▶ Supplied information
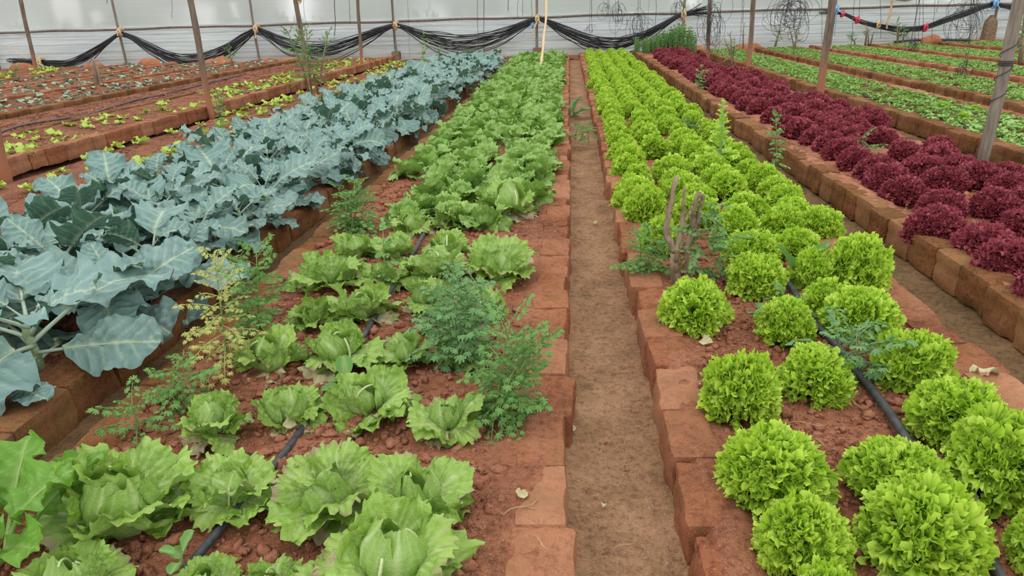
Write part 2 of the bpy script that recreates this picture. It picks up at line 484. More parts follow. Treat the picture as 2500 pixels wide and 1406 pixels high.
shrub_me = []
for k in range(3):
    g = Geo()
    for j in range(14): leaf_cards(g, 60, -1.4 + j * .2, .3, .32 + .16 * math.sin(j * 1.7 + k), .42, .1, 100 + k * 20 + j, ry=.5)
    shrub_me.append(g.mesh('shrub', M['tree']))
for i in range(15):
    o = mobj('shrub', shrub_me[i % 3], None, (-24 + i * 3.1 + rnd.uniform(-.4, .4), WY + 1.5 + rnd.uniform(-.3, .4), -.02), (0, 0, rnd.uniform(-.05, .05)), (.9, 1, 1.9 + .5 * rnd.random()))
    tag(o, 'low green undergrowth growing outside, blurred behind the film', 'shrub', 'undergrowth outside the film')
tree_me = []
for k in range(2):
    g = Geo()
    for j in range(16): leaf_cards(g, 110, rnd.uniform(-2.4, 2.4), 1.5, 2.2 + rnd.uniform(-1.6, 2.6), 1.4, .36, 300 + k * 20 + j)
    c = g.mesh('crown', M['tree'])
    g = Geo(); tube(g, [(0, 0, -.1), (.05, 0, 1), (-.05, .1, 2.4)], [.16, .13, .08], 8); tree_me.append((c, g.mesh('trunk', M['bark'])))
for i in range(18):
    r = empty('tree', (-44 + i * 4.9 + rnd.uniform(-1, 1), WY + 22 + rnd.uniform(-1.5, 6), -.05), rnd.uniform(0, 6), rnd.uniform(.9, 1.4))
    tag(r, 'dim tree standing outside, blurred behind the film', 'tree', 'trees outside the film')
    mobj('crown', tree_me[i % 2][0], r); mobj('trunk', tree_me[i % 2][1], r)
pale = plain_mat('pale_board', srgb(226, 220, 214), srgb(240, 238, 234), 8, .9)
for (px, py, w, h_, lab) in ((190, 45, 1.9, 1.9, 'tall pale board outside seen through the film near left edge'), (83, 64, .7, .7, 'small pale board low outside by the leftmost post'),
                        (263, 53, .75, .8, 'small pale upright board outside left of the second wall post'), (530, 40, .5, .8, 'pale stub outside midway between second and third posts'), (600, 37, .45, 1.0, 'narrow pale stub outside just left of the third post')):
    p = at_y(px, py, WY + 3.6)
    g = Geo(); h2 = float(p[2]) + h_ / 2 + .05; bg_ = blockgeo(w * .55, .06, h2, 4, 1, 5, .02, .012, 3)
    o = mobj('board', bg_.mesh('board', pale), None, (p[0], p[1], -.05), (rnd.uniform(-.03, .03), rnd.uniform(-.12, .05), .05))
    tag(o, lab, 'board')

# ---------------------------------------------------------------- raised beds with brick edging
def make_bricks(mat, groove, seed0, n=8, sx=.17, sy=.285, sz=.19):
    out = []
    for k in range(n):
        g = blockgeo(sx * rnd.uniform(.92, 1.06), sy, sz, 7, 10, 7, rnd.uniform(.014, .02), .011, seed0 + k, 14.0)
        if groove:
            v = np.concatenate(g.v)
            side = np.abs(v[:, 0]) > sx * .38
            for zc in (sz * .56,):
                v[side, 0] *= 1 - .09 * np.exp(-((v[side, 2] - zc) / .018) ** 2)
            g.v = [v]; g.c = [np.concatenate(g.c)]
        out.append(g.mesh('brick', mat))
    return out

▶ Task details
Copy the listing exactly. Any image in it stays out of the copy.

▶ Answer for the task
Write part 2 of the bpy script that recreates this picture. It picks up at line 484. More parts follow. Treat the picture as 2500 pixels wide and 1406 pixels high.
shrub_me = []
for k in range(3):
    g = Geo()
    for j in range(14): leaf_cards(g, 60, -1.4 + j * .2, .3, .32 + .16 * math.sin(j * 1.7 + k), .42, .1, 100 + k * 20 + j, ry=.5)
    shrub_me.append(g.mesh('shrub', M['tree']))
for i in range(15):
    o = mobj('shrub', shrub_me[i % 3], None, (-24 + i * 3.1 + rnd.uniform(-.4, .4), WY + 1.5 + rnd.uniform(-.3, .4), -.02), (0, 0, rnd.uniform(-.05, .05)), (.9, 1, 1.9 + .5 * rnd.random()))
    tag(o, 'low green undergrowth growing outside, blurred behind the film', 'shrub', 'undergrowth outside the film')
tree_me = []
for k in range(2):
    g = Geo()
    for j in range(16): leaf_cards(g, 110, rnd.uniform(-2.4, 2.4), 1.5, 2.2 + rnd.uniform(-1.6, 2.6), 1.4, .36, 300 + k * 20 + j)
    c = g.mesh('crown', M['tree'])
    g = Geo(); tube(g, [(0, 0, -.1), (.05, 0, 1), (-.05, .1, 2.4)], [.16, .13, .08], 8); tree_me.append((c, g.mesh('trunk', M['bark'])))
for i in range(18):
    r = empty('tree', (-44 + i * 4.9 + rnd.uniform(-1, 1), WY + 22 + rnd.uniform(-1.5, 6), -.05), rnd.uniform(0, 6), rnd.uniform(.9, 1.4))
    tag(r, 'dim tree standing outside, blurred behind the film', 'tree', 'trees outside the film')
    mobj('crown', tree_me[i % 2][0], r); mobj('trunk', tree_me[i % 2][1], r)
pale = plain_mat('pale_board', srgb(226, 220, 214), srgb(240, 238, 234), 8, .9)
for (px, py, w, h_, lab) in ((190, 45, 1.9, 1.9, 'tall pale board outside seen through the film near left edge'), (83, 64, .7, .7, 'small pale board low outside by the leftmost post'),
                        (263, 53, .75, .8, 'small pale upright board outside left of the second wall post'), (530, 40, .5, .8, 'pale stub outside midway between second and third posts'), (600, 37, .45, 1.0, 'narrow pale stub outside just left of the third post')):
    p = at_y(px, py, WY + 3.6)
    g = Geo(); h2 = float(p[2]) + h_ / 2 + .05; bg_ = blockgeo(w * .55, .06, h2, 4, 1, 5, .02, .012, 3)
    o = mobj('board', bg_.mesh('board', pale), None, (p[0], p[1], -.05), (rnd.uniform(-.03, .03), rnd.uniform(-.12, .05), .05))
    tag(o, lab, 'board')

# ---------------------------------------------------------------- raised beds with brick edging
def make_bricks(mat, groove, seed0, n=8, sx=.17, sy=.285, sz=.19):
    out = []
    for k in range(n):
        g = blockgeo(sx * rnd.uniform(.92, 1.06), sy, sz, 7, 10, 7, rnd.uniform(.014, .02), .011, seed0 + k, 14.0)
        if groove:
            v = np.concatenate(g.v)
            side = np.abs(v[:, 0]) > sx * .38
            for zc in (sz * .56,):
                v[side, 0] *= 1 - .09 * np.exp(-((v[side, 2] - zc) / .018) ** 2)
            g.v = [v]; g.c = [np.concatenate(g.c)]
        out.append(g.mesh('brick', mat))
    return out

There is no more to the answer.